Sukhdev pointed out that investors can play a role in guiding business by directing capital to socially responsible and sustainable companies. He cited data gathered by the Global Sustainable Investment Alliance that found investments using environmental, social, and governance factors in portfolio selection accounted for $21.4 trillion or 10% of global assets in 2014. At the same time, Sukhdev acknowledged, “The reality is that investor pressure will not change corporate behavior. We have to look somewhere deeper inside. We have to look to ethics as a center stage on which business needs to perform.”

There was agreement on the science, the stakes, and the need for progress. “We must act now,” Bakker said, if the world wants to meet the goal of staying below two degrees of warming. “This will not be a pleasant world two degrees warmer. It is going to be a world with lots of changes in sea levels, storms, droughts, and migration of millions of people. But that’s still what the scientists tell us could be a safe operating space.”

Volkswagen’s fraud echoed throughout the discussion. Beinecke said, “I used to say that nothing shocked me. This has totally shocked me.” Bakker acknowledged that Volkswagen is a member of the World Business Council for Sustainable Development. While he said his organization hasn’t decided how to respond, he noted that if the scandal leads to revelations that other auto manufacturers have been cheating, it will cast doubt on business’s sustainability efforts more broadly.

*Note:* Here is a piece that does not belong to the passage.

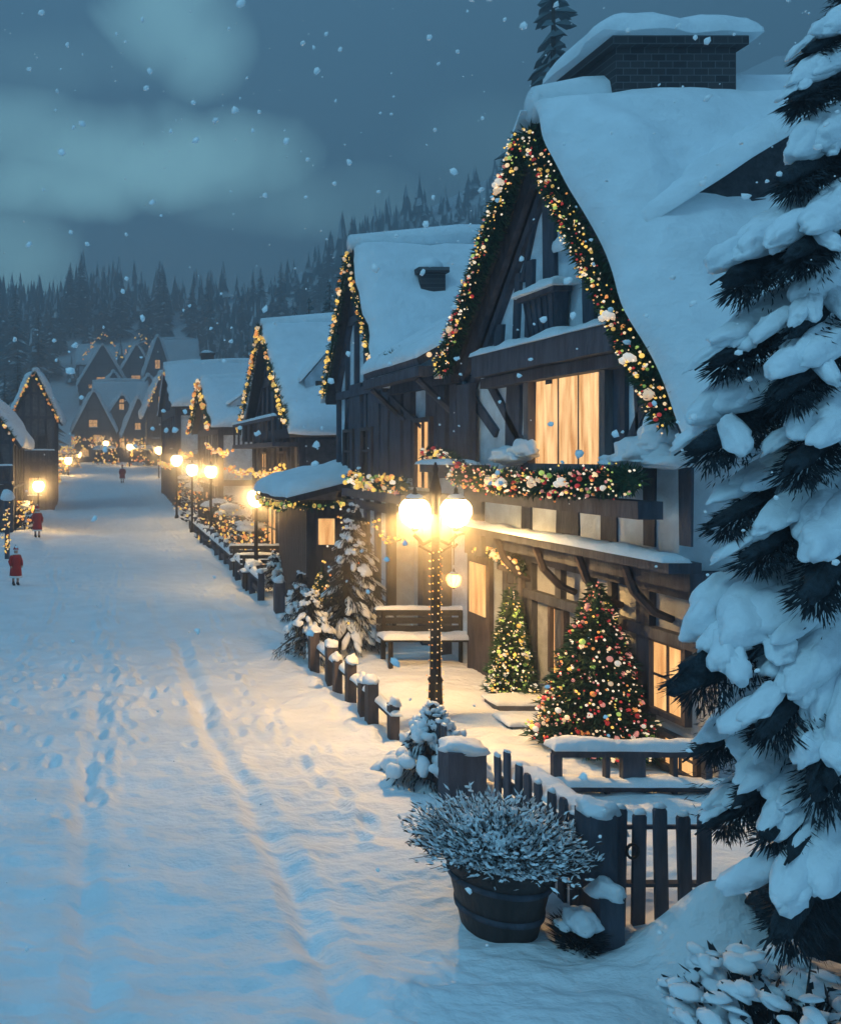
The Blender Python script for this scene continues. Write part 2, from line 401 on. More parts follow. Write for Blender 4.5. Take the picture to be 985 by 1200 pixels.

Tucker offered the Yale School of Forestry and Environmental Studies as a model for the sort of change that is needed. She said that two philosophical threads go back to the school’s founding: Gifford Pinchot’s idea of wise use to produce the largest benefit for the largest number of people, and John Muir’s aesthetic and spiritual sense of nature. She sees those paired threads as powerful in their ability to attract many types of people to the effort to find a sustainable path: “That brings all humans into this discussion.”